María

«¡Salve, llena de gracia! El Señor está contigo». Pero ella se turbó mucho al oír estas palabras y se preguntaba qué clase de saludo sería aquel. Entonces el ángel le dijo: «No temas, María, porque has hallado gracia ante Dios. Concebirás en tu vientre y darás a luz un hijo, y le pondrás por nombre Jesús. Él será grande y será llamado Hijo del Altísimo; el Señor Dios le dará el trono de David su padre, y reinará sobre la casa de Jacob para siempre, y su reino no tendrá fin». (Lucas 1:28-33)

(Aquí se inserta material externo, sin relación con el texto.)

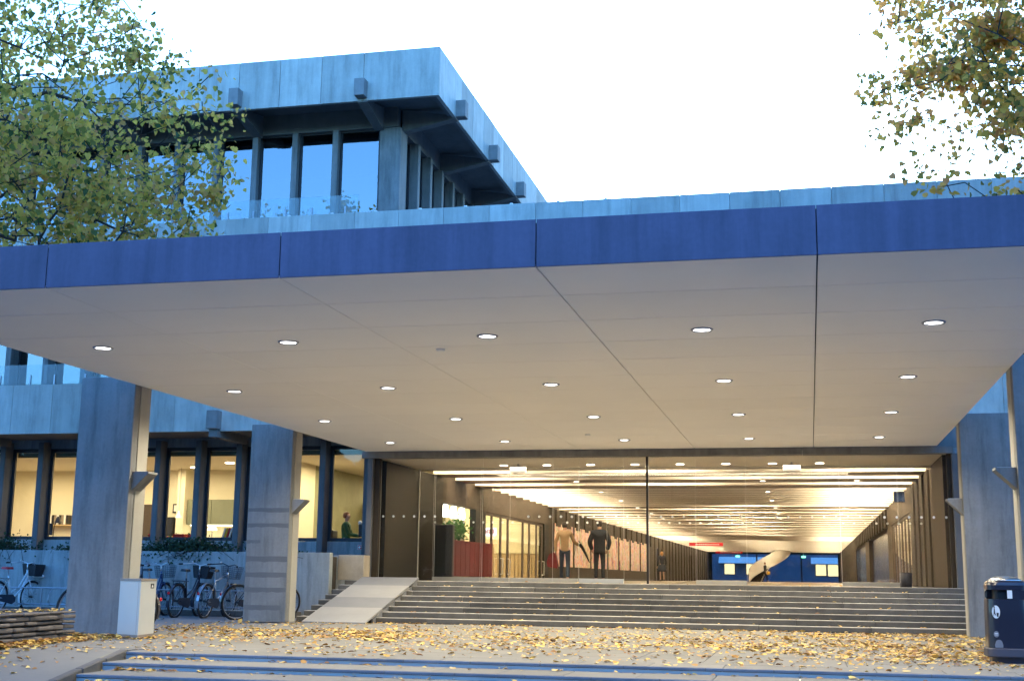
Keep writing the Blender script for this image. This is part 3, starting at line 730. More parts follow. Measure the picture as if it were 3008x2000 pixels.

María es la más grande entre los santos. En la Anunciación, María dijo «sí» a Dios y se convirtió en la Madre de Jesús, el Hijo eterno de Dios encarnado. Creemos en la Inmaculada Concepción de María (que estuvo sin pecado desde el momento de su concepción y permaneció llena de gracia por la obra salvadora del Hijo que iba a dar a luz) y que, debido a su estado de pureza, fue asunta corporalmente al cielo. La Iglesia también enseña que María es siempre virgen, antes y después del nacimiento de Jesús.


María abrazó su vocación de ser colaboradora de Dios en la obra de redención. María es la madre de Jesús, quien es Dios. Jesús la hizo sin pecado desde el primer instante de su existencia en el vientre materno debido al papel singular que desempeñaría en nuestra salvación. Ninguna otra persona humana ofrece un vínculo tan vital y directo con la venida de Cristo. El Magnificat, o Cántico de María, es el texto más extenso pronunciado por una mujer en el Nuevo Testamento.


Rezamos a María mediante oraciones tradicionales como el Ave María y el rosario, así como mediante oraciones de intercesión en voz alta.